>> begin
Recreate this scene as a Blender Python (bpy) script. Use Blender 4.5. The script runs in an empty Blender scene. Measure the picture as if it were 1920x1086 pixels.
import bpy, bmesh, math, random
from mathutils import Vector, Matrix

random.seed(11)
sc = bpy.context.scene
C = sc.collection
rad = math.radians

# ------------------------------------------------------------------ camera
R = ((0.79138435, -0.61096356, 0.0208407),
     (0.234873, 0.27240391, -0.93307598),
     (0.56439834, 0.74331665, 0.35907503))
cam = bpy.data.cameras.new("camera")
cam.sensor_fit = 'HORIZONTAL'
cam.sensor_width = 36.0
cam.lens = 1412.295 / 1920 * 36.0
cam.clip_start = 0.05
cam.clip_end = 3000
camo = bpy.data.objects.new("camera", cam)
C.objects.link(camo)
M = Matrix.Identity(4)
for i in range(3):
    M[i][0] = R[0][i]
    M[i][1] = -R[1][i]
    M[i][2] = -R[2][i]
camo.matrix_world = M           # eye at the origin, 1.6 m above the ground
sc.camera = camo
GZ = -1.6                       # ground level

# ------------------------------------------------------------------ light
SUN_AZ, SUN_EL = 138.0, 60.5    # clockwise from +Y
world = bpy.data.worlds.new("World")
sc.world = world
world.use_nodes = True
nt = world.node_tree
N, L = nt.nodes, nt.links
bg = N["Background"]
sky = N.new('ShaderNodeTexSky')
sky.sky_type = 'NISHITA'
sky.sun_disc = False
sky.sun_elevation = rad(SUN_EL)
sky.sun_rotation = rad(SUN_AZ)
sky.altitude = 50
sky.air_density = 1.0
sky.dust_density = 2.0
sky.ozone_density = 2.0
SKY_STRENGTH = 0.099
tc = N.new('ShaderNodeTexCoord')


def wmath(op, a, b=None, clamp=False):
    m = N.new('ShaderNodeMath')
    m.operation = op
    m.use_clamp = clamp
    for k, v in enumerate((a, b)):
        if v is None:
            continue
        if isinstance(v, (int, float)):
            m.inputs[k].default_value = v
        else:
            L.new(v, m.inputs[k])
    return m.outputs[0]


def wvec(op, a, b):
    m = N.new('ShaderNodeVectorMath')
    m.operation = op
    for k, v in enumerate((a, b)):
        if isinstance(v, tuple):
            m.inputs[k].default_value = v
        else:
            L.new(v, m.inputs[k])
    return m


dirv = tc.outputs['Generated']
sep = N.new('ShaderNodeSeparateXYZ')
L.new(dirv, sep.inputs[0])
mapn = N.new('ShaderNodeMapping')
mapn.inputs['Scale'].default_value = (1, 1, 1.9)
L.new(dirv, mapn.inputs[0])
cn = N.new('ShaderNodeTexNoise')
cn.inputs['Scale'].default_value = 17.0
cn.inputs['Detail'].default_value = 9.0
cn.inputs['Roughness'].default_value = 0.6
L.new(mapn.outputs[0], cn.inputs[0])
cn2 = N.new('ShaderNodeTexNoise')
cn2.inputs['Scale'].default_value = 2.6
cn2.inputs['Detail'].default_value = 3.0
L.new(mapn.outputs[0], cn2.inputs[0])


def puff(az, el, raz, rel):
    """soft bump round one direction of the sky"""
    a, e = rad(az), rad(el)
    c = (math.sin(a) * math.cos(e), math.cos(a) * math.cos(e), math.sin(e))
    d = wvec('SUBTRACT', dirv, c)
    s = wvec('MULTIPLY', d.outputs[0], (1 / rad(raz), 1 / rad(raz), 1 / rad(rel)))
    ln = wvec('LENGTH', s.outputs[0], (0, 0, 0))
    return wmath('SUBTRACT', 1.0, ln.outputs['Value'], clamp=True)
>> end
What to do » Write out all the lines again, exactly as they are.

Exercise answer »
Recreate this scene as a Blender Python (bpy) script. Use Blender 4.5. The script runs in an empty Blender scene. Measure the picture as if it were 1920x1086 pixels.
import bpy, bmesh, math, random
from mathutils import Vector, Matrix

random.seed(11)
sc = bpy.context.scene
C = sc.collection
rad = math.radians

# ------------------------------------------------------------------ camera
R = ((0.79138435, -0.61096356, 0.0208407),
     (0.234873, 0.27240391, -0.93307598),
     (0.56439834, 0.74331665, 0.35907503))
cam = bpy.data.cameras.new("camera")
cam.sensor_fit = 'HORIZONTAL'
cam.sensor_width = 36.0
cam.lens = 1412.295 / 1920 * 36.0
cam.clip_start = 0.05
cam.clip_end = 3000
camo = bpy.data.objects.new("camera", cam)
C.objects.link(camo)
M = Matrix.Identity(4)
for i in range(3):
    M[i][0] = R[0][i]
    M[i][1] = -R[1][i]
    M[i][2] = -R[2][i]
camo.matrix_world = M           # eye at the origin, 1.6 m above the ground
sc.camera = camo
GZ = -1.6                       # ground level

# ------------------------------------------------------------------ light
SUN_AZ, SUN_EL = 138.0, 60.5    # clockwise from +Y
world = bpy.data.worlds.new("World")
sc.world = world
world.use_nodes = True
nt = world.node_tree
N, L = nt.nodes, nt.links
bg = N["Background"]
sky = N.new('ShaderNodeTexSky')
sky.sky_type = 'NISHITA'
sky.sun_disc = False
sky.sun_elevation = rad(SUN_EL)
sky.sun_rotation = rad(SUN_AZ)
sky.altitude = 50
sky.air_density = 1.0
sky.dust_density = 2.0
sky.ozone_density = 2.0
SKY_STRENGTH = 0.099
tc = N.new('ShaderNodeTexCoord')


def wmath(op, a, b=None, clamp=False):
    m = N.new('ShaderNodeMath')
    m.operation = op
    m.use_clamp = clamp
    for k, v in enumerate((a, b)):
        if v is None:
            continue
        if isinstance(v, (int, float)):
            m.inputs[k].default_value = v
        else:
            L.new(v, m.inputs[k])
    return m.outputs[0]


def wvec(op, a, b):
    m = N.new('ShaderNodeVectorMath')
    m.operation = op
    for k, v in enumerate((a, b)):
        if isinstance(v, tuple):
            m.inputs[k].default_value = v
        else:
            L.new(v, m.inputs[k])
    return m


dirv = tc.outputs['Generated']
sep = N.new('ShaderNodeSeparateXYZ')
L.new(dirv, sep.inputs[0])
mapn = N.new('ShaderNodeMapping')
mapn.inputs['Scale'].default_value = (1, 1, 1.9)
L.new(dirv, mapn.inputs[0])
cn = N.new('ShaderNodeTexNoise')
cn.inputs['Scale'].default_value = 17.0
cn.inputs['Detail'].default_value = 9.0
cn.inputs['Roughness'].default_value = 0.6
L.new(mapn.outputs[0], cn.inputs[0])
cn2 = N.new('ShaderNodeTexNoise')
cn2.inputs['Scale'].default_value = 2.6
cn2.inputs['Detail'].default_value = 3.0
L.new(mapn.outputs[0], cn2.inputs[0])


def puff(az, el, raz, rel):
    """soft bump round one direction of the sky"""
    a, e = rad(az), rad(el)
    c = (math.sin(a) * math.cos(e), math.cos(a) * math.cos(e), math.sin(e))
    d = wvec('SUBTRACT', dirv, c)
    s = wvec('MULTIPLY', d.outputs[0], (1 / rad(raz), 1 / rad(raz), 1 / rad(rel)))
    ln = wvec('LENGTH', s.outputs[0], (0, 0, 0))
    return wmath('SUBTRACT', 1.0, ln.outputs['Value'], clamp=True)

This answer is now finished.